Pas si loin de la rue Camille-Desmoulins, au 41, rue Jeanne d’Arc, a vécu un autre Anglais, qui arriva à Amiens la même année que Sheldon. Il fut le premier entraîneur professionnel de l’Amiens A.C. Il s’appelait Amos Adams. Le livre de 1948 signale qu’il avait été auparavant entraîneur à Bolton. Evidemment, l’information a plusieurs fois été recopiée par la suite. Si c’était le cas, ce ne devait certainement pas être dans le club professionnel des Wanderers car aucun site anglais ne le cite; à moins qu’il n’ait entraîné des équipes réserves ou de jeunes.

En revanche, le croisement de diverses sources m’a permis d’apprendre qu’il avait été footballeur professionnel au début du siècle. Amos Adams était né le 27 juillet 1880 à West Bromwich, près de Birmingham, où il est décédé en 1941. Un site consacré au club pro local West Bromwih Albion,  »Albion till we die », indique qu’Adams a joué pour WBA de 1899 à 1907. Il a disputé pour ce club 224 matches officiels.

Dans l’ouvrage de 1948, on lit qu’il donnait « ses cours le jeudi après-midi ». Le travail des entraîneurs de l’époque est mal connu, de même que le contenu de leur enseignement. Mon grand-père m’avait autrefois raconté qu’un entraîneur anglais faisait courir ses joueurs autour du terrain, en tenant une poignée de graviers dans la main. A chaque tour effectué par les joueurs, il jetait un caillou ! J’ignore s’il parlait d’Adams…
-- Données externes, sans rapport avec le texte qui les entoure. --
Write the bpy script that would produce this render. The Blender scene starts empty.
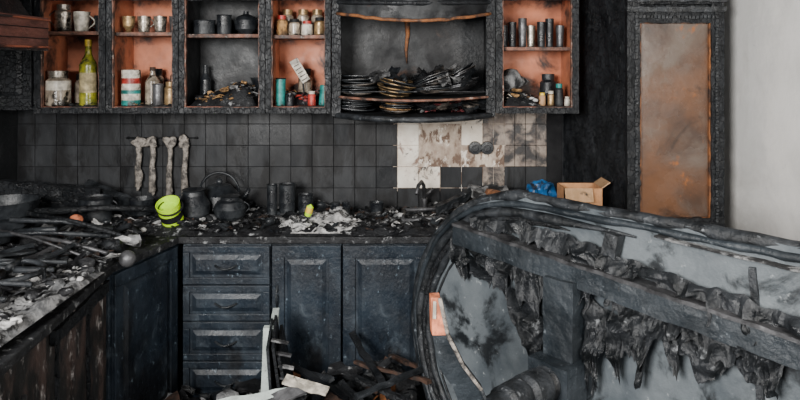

Amos Adams, en grande tenue d'entraîneur !

Amos Adams, en grande tenue d’entraîneur !

Dans le recensement de 1926, la profession d’Adams est précisée. Il est « professeur de football ». Son employeur est l’Amiens A.C. Il est donc bien enseignant-entraîneur professionnel. L’action de l’entraîneur est très rarement décrite dans les journaux de l’époque. Son nom n’est presque jamais cité. Les journalistes évoquent généralement les choix des dirigeants ou la tactique du capitaine.

Seules deux photos d’équipe sur lesquelles Adams est présent me permettent d’affirmer qu’il a entraîné Amiens de 1924 à 1926. En l’état de mes recherches, je ne peux pas affirmer qu’il était encore à Amiens lors de l’obtention du second titre de champion du Nord, en 1927.

Le livre de 1948, « Le football en Picardie » indique seulement que lors de la saison 1927-1928, l’entraînement est assuré par Georges Courbot: on en serait alors revenu à la situation précédant la venue d’Adams. Il est probable que le « professeur » Adams a été le seul entraîneur professionnel du club avant 1930.